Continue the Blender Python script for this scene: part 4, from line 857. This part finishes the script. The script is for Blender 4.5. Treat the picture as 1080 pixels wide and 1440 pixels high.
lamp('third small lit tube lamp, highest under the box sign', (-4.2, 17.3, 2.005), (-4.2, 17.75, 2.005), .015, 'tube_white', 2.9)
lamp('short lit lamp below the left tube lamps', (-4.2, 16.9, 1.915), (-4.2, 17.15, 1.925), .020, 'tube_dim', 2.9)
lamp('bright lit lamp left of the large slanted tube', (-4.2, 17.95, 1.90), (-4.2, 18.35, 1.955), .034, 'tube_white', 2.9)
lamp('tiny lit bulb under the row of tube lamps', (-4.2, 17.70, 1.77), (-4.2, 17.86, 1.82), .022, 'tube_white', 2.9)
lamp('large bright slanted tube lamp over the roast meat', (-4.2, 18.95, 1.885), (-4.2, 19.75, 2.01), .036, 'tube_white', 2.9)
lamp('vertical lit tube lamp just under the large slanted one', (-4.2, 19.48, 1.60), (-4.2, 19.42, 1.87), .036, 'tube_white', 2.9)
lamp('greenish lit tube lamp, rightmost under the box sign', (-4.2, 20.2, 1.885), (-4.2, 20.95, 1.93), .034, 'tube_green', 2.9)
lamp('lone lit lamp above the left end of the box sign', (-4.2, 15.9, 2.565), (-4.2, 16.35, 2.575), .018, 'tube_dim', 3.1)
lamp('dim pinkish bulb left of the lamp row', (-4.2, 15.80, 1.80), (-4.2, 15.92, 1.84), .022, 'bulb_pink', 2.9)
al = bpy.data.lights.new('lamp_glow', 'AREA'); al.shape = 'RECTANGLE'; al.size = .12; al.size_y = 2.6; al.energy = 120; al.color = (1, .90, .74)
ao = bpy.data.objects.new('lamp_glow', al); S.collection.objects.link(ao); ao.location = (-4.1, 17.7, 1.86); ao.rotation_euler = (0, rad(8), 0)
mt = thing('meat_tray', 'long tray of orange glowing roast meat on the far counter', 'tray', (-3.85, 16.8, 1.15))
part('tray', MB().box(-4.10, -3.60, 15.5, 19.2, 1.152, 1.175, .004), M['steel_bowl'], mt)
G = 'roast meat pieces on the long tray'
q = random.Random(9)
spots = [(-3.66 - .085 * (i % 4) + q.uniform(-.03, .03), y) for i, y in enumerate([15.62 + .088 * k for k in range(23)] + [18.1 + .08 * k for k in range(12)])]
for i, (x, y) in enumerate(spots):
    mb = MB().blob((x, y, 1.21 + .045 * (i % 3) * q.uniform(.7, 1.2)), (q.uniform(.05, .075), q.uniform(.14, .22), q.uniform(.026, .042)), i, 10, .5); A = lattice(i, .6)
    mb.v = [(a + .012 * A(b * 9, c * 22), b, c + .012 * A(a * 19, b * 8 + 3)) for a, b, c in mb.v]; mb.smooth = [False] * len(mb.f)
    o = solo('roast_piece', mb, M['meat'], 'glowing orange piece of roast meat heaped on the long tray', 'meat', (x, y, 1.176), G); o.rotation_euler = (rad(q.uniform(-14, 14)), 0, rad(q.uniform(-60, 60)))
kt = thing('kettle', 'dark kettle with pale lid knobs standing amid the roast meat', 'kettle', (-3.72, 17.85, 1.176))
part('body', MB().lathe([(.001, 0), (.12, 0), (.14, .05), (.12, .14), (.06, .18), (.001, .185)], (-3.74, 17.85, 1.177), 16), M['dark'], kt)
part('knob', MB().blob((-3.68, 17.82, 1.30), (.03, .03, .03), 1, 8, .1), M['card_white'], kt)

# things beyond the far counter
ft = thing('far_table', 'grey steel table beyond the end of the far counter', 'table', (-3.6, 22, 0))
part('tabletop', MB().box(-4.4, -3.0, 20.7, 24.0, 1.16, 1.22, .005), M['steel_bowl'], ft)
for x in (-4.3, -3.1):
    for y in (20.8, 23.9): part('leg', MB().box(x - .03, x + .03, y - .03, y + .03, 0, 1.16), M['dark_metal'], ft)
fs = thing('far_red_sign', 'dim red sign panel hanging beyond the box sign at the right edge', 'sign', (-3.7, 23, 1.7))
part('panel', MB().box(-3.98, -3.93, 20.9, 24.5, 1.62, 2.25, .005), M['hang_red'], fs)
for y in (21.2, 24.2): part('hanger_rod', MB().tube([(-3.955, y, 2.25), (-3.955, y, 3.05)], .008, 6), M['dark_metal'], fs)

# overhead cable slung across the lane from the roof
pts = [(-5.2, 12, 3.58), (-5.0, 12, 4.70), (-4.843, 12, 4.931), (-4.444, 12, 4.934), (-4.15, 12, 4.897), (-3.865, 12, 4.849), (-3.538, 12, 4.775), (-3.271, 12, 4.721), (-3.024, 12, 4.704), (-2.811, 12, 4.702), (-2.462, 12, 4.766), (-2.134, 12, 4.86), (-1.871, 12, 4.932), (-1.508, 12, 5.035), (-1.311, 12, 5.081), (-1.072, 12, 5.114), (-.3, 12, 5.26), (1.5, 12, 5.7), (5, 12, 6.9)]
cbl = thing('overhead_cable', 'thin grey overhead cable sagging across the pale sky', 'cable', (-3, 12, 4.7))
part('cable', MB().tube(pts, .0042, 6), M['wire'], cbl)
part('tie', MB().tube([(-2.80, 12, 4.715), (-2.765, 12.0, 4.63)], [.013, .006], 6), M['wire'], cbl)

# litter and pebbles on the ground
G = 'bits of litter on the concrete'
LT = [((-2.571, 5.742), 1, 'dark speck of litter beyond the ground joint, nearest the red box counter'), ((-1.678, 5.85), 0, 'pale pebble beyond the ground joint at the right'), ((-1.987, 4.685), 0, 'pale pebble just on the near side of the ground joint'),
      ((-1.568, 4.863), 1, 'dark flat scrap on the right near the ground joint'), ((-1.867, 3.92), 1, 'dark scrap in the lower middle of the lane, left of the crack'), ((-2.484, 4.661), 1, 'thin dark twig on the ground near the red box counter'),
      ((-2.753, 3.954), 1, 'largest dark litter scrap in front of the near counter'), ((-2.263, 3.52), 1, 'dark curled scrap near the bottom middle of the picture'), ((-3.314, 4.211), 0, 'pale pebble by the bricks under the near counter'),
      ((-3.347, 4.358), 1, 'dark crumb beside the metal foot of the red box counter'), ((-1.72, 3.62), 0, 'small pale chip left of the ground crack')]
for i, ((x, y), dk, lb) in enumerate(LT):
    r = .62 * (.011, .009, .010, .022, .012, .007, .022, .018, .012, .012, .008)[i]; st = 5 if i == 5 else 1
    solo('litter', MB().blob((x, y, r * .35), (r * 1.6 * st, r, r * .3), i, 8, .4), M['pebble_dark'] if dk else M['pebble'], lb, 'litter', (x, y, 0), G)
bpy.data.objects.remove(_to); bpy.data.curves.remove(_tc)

__Goal__. Restate the whole listing exactly, leaving out nothing.

__Full solution__.
Continue the Blender Python script for this scene: part 4, from line 857. This part finishes the script. The script is for Blender 4.5. Treat the picture as 1080 pixels wide and 1440 pixels high.
lamp('third small lit tube lamp, highest under the box sign', (-4.2, 17.3, 2.005), (-4.2, 17.75, 2.005), .015, 'tube_white', 2.9)
lamp('short lit lamp below the left tube lamps', (-4.2, 16.9, 1.915), (-4.2, 17.15, 1.925), .020, 'tube_dim', 2.9)
lamp('bright lit lamp left of the large slanted tube', (-4.2, 17.95, 1.90), (-4.2, 18.35, 1.955), .034, 'tube_white', 2.9)
lamp('tiny lit bulb under the row of tube lamps', (-4.2, 17.70, 1.77), (-4.2, 17.86, 1.82), .022, 'tube_white', 2.9)
lamp('large bright slanted tube lamp over the roast meat', (-4.2, 18.95, 1.885), (-4.2, 19.75, 2.01), .036, 'tube_white', 2.9)
lamp('vertical lit tube lamp just under the large slanted one', (-4.2, 19.48, 1.60), (-4.2, 19.42, 1.87), .036, 'tube_white', 2.9)
lamp('greenish lit tube lamp, rightmost under the box sign', (-4.2, 20.2, 1.885), (-4.2, 20.95, 1.93), .034, 'tube_green', 2.9)
lamp('lone lit lamp above the left end of the box sign', (-4.2, 15.9, 2.565), (-4.2, 16.35, 2.575), .018, 'tube_dim', 3.1)
lamp('dim pinkish bulb left of the lamp row', (-4.2, 15.80, 1.80), (-4.2, 15.92, 1.84), .022, 'bulb_pink', 2.9)
al = bpy.data.lights.new('lamp_glow', 'AREA'); al.shape = 'RECTANGLE'; al.size = .12; al.size_y = 2.6; al.energy = 120; al.color = (1, .90, .74)
ao = bpy.data.objects.new('lamp_glow', al); S.collection.objects.link(ao); ao.location = (-4.1, 17.7, 1.86); ao.rotation_euler = (0, rad(8), 0)
mt = thing('meat_tray', 'long tray of orange glowing roast meat on the far counter', 'tray', (-3.85, 16.8, 1.15))
part('tray', MB().box(-4.10, -3.60, 15.5, 19.2, 1.152, 1.175, .004), M['steel_bowl'], mt)
G = 'roast meat pieces on the long tray'
q = random.Random(9)
spots = [(-3.66 - .085 * (i % 4) + q.uniform(-.03, .03), y) for i, y in enumerate([15.62 + .088 * k for k in range(23)] + [18.1 + .08 * k for k in range(12)])]
for i, (x, y) in enumerate(spots):
    mb = MB().blob((x, y, 1.21 + .045 * (i % 3) * q.uniform(.7, 1.2)), (q.uniform(.05, .075), q.uniform(.14, .22), q.uniform(.026, .042)), i, 10, .5); A = lattice(i, .6)
    mb.v = [(a + .012 * A(b * 9, c * 22), b, c + .012 * A(a * 19, b * 8 + 3)) for a, b, c in mb.v]; mb.smooth = [False] * len(mb.f)
    o = solo('roast_piece', mb, M['meat'], 'glowing orange piece of roast meat heaped on the long tray', 'meat', (x, y, 1.176), G); o.rotation_euler = (rad(q.uniform(-14, 14)), 0, rad(q.uniform(-60, 60)))
kt = thing('kettle', 'dark kettle with pale lid knobs standing amid the roast meat', 'kettle', (-3.72, 17.85, 1.176))
part('body', MB().lathe([(.001, 0), (.12, 0), (.14, .05), (.12, .14), (.06, .18), (.001, .185)], (-3.74, 17.85, 1.177), 16), M['dark'], kt)
part('knob', MB().blob((-3.68, 17.82, 1.30), (.03, .03, .03), 1, 8, .1), M['card_white'], kt)

# things beyond the far counter
ft = thing('far_table', 'grey steel table beyond the end of the far counter', 'table', (-3.6, 22, 0))
part('tabletop', MB().box(-4.4, -3.0, 20.7, 24.0, 1.16, 1.22, .005), M['steel_bowl'], ft)
for x in (-4.3, -3.1):
    for y in (20.8, 23.9): part('leg', MB().box(x - .03, x + .03, y - .03, y + .03, 0, 1.16), M['dark_metal'], ft)
fs = thing('far_red_sign', 'dim red sign panel hanging beyond the box sign at the right edge', 'sign', (-3.7, 23, 1.7))
part('panel', MB().box(-3.98, -3.93, 20.9, 24.5, 1.62, 2.25, .005), M['hang_red'], fs)
for y in (21.2, 24.2): part('hanger_rod', MB().tube([(-3.955, y, 2.25), (-3.955, y, 3.05)], .008, 6), M['dark_metal'], fs)

# overhead cable slung across the lane from the roof
pts = [(-5.2, 12, 3.58), (-5.0, 12, 4.70), (-4.843, 12, 4.931), (-4.444, 12, 4.934), (-4.15, 12, 4.897), (-3.865, 12, 4.849), (-3.538, 12, 4.775), (-3.271, 12, 4.721), (-3.024, 12, 4.704), (-2.811, 12, 4.702), (-2.462, 12, 4.766), (-2.134, 12, 4.86), (-1.871, 12, 4.932), (-1.508, 12, 5.035), (-1.311, 12, 5.081), (-1.072, 12, 5.114), (-.3, 12, 5.26), (1.5, 12, 5.7), (5, 12, 6.9)]
cbl = thing('overhead_cable', 'thin grey overhead cable sagging across the pale sky', 'cable', (-3, 12, 4.7))
part('cable', MB().tube(pts, .0042, 6), M['wire'], cbl)
part('tie', MB().tube([(-2.80, 12, 4.715), (-2.765, 12.0, 4.63)], [.013, .006], 6), M['wire'], cbl)

# litter and pebbles on the ground
G = 'bits of litter on the concrete'
LT = [((-2.571, 5.742), 1, 'dark speck of litter beyond the ground joint, nearest the red box counter'), ((-1.678, 5.85), 0, 'pale pebble beyond the ground joint at the right'), ((-1.987, 4.685), 0, 'pale pebble just on the near side of the ground joint'),
      ((-1.568, 4.863), 1, 'dark flat scrap on the right near the ground joint'), ((-1.867, 3.92), 1, 'dark scrap in the lower middle of the lane, left of the crack'), ((-2.484, 4.661), 1, 'thin dark twig on the ground near the red box counter'),
      ((-2.753, 3.954), 1, 'largest dark litter scrap in front of the near counter'), ((-2.263, 3.52), 1, 'dark curled scrap near the bottom middle of the picture'), ((-3.314, 4.211), 0, 'pale pebble by the bricks under the near counter'),
      ((-3.347, 4.358), 1, 'dark crumb beside the metal foot of the red box counter'), ((-1.72, 3.62), 0, 'small pale chip left of the ground crack')]
for i, ((x, y), dk, lb) in enumerate(LT):
    r = .62 * (.011, .009, .010, .022, .012, .007, .022, .018, .012, .012, .008)[i]; st = 5 if i == 5 else 1
    solo('litter', MB().blob((x, y, r * .35), (r * 1.6 * st, r, r * .3), i, 8, .4), M['pebble_dark'] if dk else M['pebble'], lb, 'litter', (x, y, 0), G)
bpy.data.objects.remove(_to); bpy.data.curves.remove(_tc)